Angels Flight being just down the street from the Biltmore, Harry sees the police response just as he's getting called to the scene on the direct orders of Irving, as Irving knows Bosch is a straight shooter and miraculously, has never been sued by Elias. Because RHD has a conflict of interest on account of the lawsuit, Irving sanctions a special task force based out of Hollywood Station to handle the investigation. Bosch is the lead investigator, with the detectives under him being Robertson, Pierce, and, much to Bosch's disgust, Amy Snyder and Gabriella Lincoln from Internal Affairs. Snyder, now a detective, was the one who pursued a complaint against Bosch last November for his public altercation with Rick O'Shea.

Eleanor Wish is back to poker playing, dueling against high rollers. Except that this time, it's part of an FBI investigation against some shady Triad types. After the Chinese gangsters known to frequent Eleanor's casino invite her for a private game, the Bureau stakes her $50,000 to play. Jay Griffin assures Eleanor that Reggie's family has been cleared...in what is the first reveal to the audience that Reggie has any Triad connections at all.

The Koreatown Killer assaults a man and steals his bike.

Bosch faces a lot of resistance from the LAPD, since the police force as a whole is pretty happy that Elias is dead. After Bosch warns Captain Garwood and Terry Drake, the first officers on the scene, against staging things to look like a robbery, the cops receive an "anonymous" tip. Bosch finds Elias's missing wallet and watch in a nearby trash can.

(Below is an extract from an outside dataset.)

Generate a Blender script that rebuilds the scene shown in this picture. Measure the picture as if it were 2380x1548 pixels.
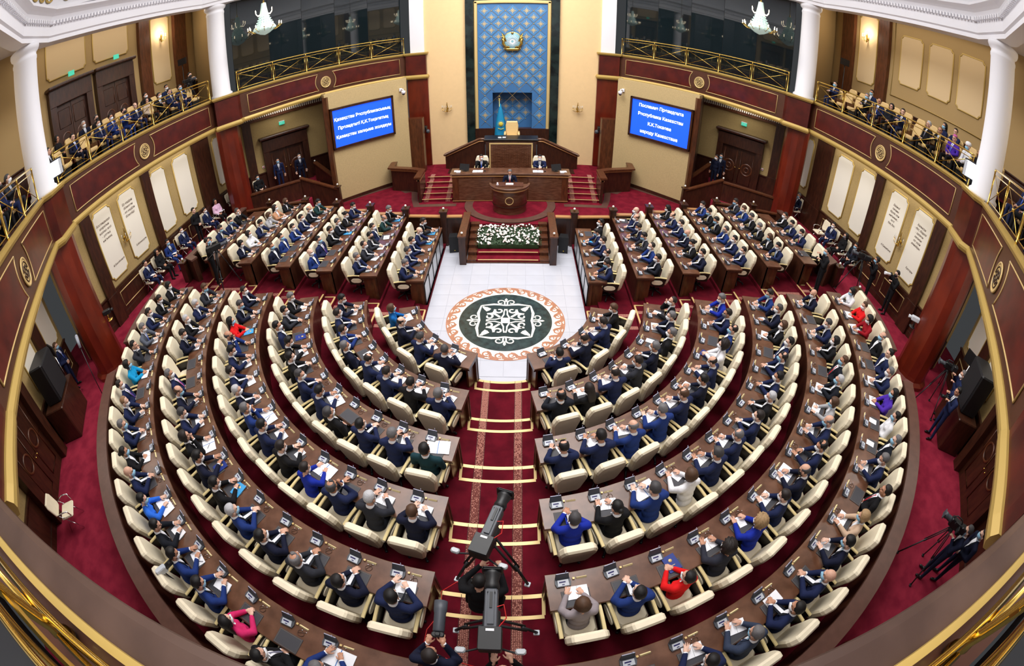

At the end of the episode, Bosch goes back to Angels Flight to check the scene again in daylight. He finds Elias's cell phone, wedged under one of the rails right below the upper station.


Tropes:

  • Adapted Out: Catalina Perez, the cleaning lady killed with Howard Elias on Angels Flight in the novel, is left out of the TV show.
  • Bland-Name Product: Black Guardian pencils. Oddly, a change from the book, which used a real brand, Black Warrior pencils.
  • Chekhov's Gun: Believe it or not, that coin that Howard Elias is flipping in the opening scene will be important, as will the tech request he tells his co-counsel.
  • Chekhov's Gunman: A drunken Francis Sheehan shows up at the Elias crime scene. Sheehan can be seen in the very first episode of season 1 as one of the cops milling around the scene after Bosch shot and killed Roberto Flores, and his drunkenness will become a plot point.
  • Death by Adaptation: The secondary victim in the book was Catalina Perez, a Hispanic housekeeper riding Angel's Flight with Elias. In this version of the story, the secondary victim is the tram operator Landon Johnson, whose equivalent character survived and was the one to find the bodies.
  • Freeze-Frame Bonus: A careful viewer will catch the muzzle flash and sound of the gunshot from the shooter killing the operator right before the car with Elias arrives at the top.
  • Internal Affairs: Irving assigns two IA cops as part of the Howard Elias investigation. It's logical enough, with the obvious conflict of interest for most of the rest of the department, but Bosch doesn't like the assignment of Snyder as one of them.
  • Joggers Find Death: The crime scene is found 50 minutes after the fact, after a late night jogger sees the broken control booth window and finds the operator's body.
  • Sex with the Ex: Jerry and LaTonya have taken Amicably Divorced up a notch. He clearly wants a complete reconciliation but his ex-wife is noncommittal.
  • Shot in the Ass: After Elias is down, the killer shoots him one last time up the rectum. Bosch and Robertson agree that this is a signal the killing was personal, because the first shot was fatal all by itself.
  • Teeth-Clenched Teamwork: Bosch is saddled with two Internal Affairs cops and is not happy at all about it. He gives them useless make-work assignments and, after he personally teams up with Snyder, refuses to talk to her.
  • Time Skip: Three months after the end of Season 2. Edgar is still rehabbing.
  • The Triads and the Tongs: Eleanor Wish is given the assignment of penetrating a Triad crime ring via poker tournament. Her husband Reggie Woo's family is somehow associated with the Triads.